お子様がいらっしゃらない方にもおすすめです。
「さんたくろーすって、いるのでしょうか?」
この本に記載をされている内容は、
1897年、今から110年前に、
アメリカ・ニューヨークのサン新聞に掲載をされた社説です。
いまでは、クリスマスの時期が近づくと、
アメリカのあちこちの新聞や雑誌に繰り返し掲載されるそうです。
日本でも朝日新聞(天声人語)や読売新聞(社会面)に掲載をされたり、
NHKテレビにその内容を、取り上げられたことがあるそうです。
当時8歳の、女の子のバージニア=オハロンちゃんは、
サン・新聞に手紙を書きました。
その手紙は、
『あたしの友達に「サンタクロースなんていないんだ。」っていっている子がいます。
パパに聞いてみたら、
「サン新聞に、問い合わせてごらん、新聞社で、サンタクロースがいるというなら、
そりゃもう、たしかにいるんだろうよ。
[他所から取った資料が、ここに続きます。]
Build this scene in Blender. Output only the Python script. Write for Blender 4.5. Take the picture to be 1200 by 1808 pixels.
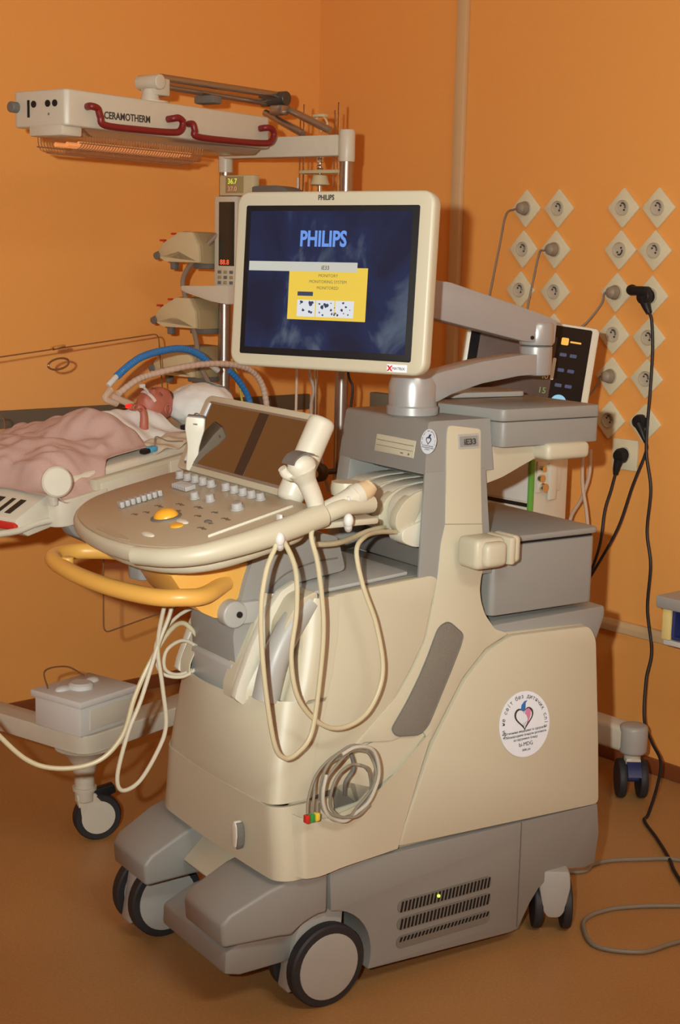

」といいました。
ですから、お願いです。教えて下さい。
さんたくろーすって、いるのでしょうか?』
という、内容です。
そのお手紙のお返事として書かれた社説の内容は、
愛に満ちあふれています。
大人が読んでも、深い感動を得ることができると思います。
私は読むたびに、【愛】を感じ、涙を流してしまいます。
おすすめのポイント
おすすめのポイントは2つあります。
一つ目は、その文章の内容です。
社説ですので、文章の量は少ないのですが、
読むたびに、気付きを得る箇所が違います。
『そうです。バージニア。
サンタクロースがいるというのは、けっしてうそではありません。
この世にの中に、愛や、人への思いやりや、まごころがあるのとおなじように、
サンタクロースも確かにいるのです。』
の言葉は、目に見えることや数字で統計が出たことした信じられなくなった大人への
メッセージにも受け取ることができるのではないでしょうか。
次に、アメリカの文化を知るということです。
子どもに英語を身に付けさせたいと、
赤ちゃんのうちから高額な英語教材を購入なさる方が少なくないようです。
経営コンサルタントのジェームス・スキナーさんは、
英語・日本語・中国語が堪能(たんのう)で、
日本では日本語でセミナーをなさいます。
そのセミナーでは、【合気道】や【松下幸之助さん】のお話もされます。
彼は、
「その国の言葉を学ぼうと思えば、【3000時間】あれば、学べます。
しかし、その国に生まれ育った人なら、
誰でも知っているということまで学ぼうとすると、
【3万時間】必要です。」
とおっしゃっていました。
【その国に生まれ育った人なら誰でも知っていること】というのは、
【その国の文化】ではないでしょうか。
【文化】を知ることは、生活様式や思考パターンや民族性を理解することです。
数十万円ものお金を支払って英語をおうむ返しのように口から発音することと、
このような本を読み、アメリカやアメリカの文化に興味を持ってから
英語を学ぶのでは、もし、同じように【英語が話せるようになった】としても、
【英語の使い方が違う】のではないでしょうか。
感動とともにアメリカの文化を学ぶことができます。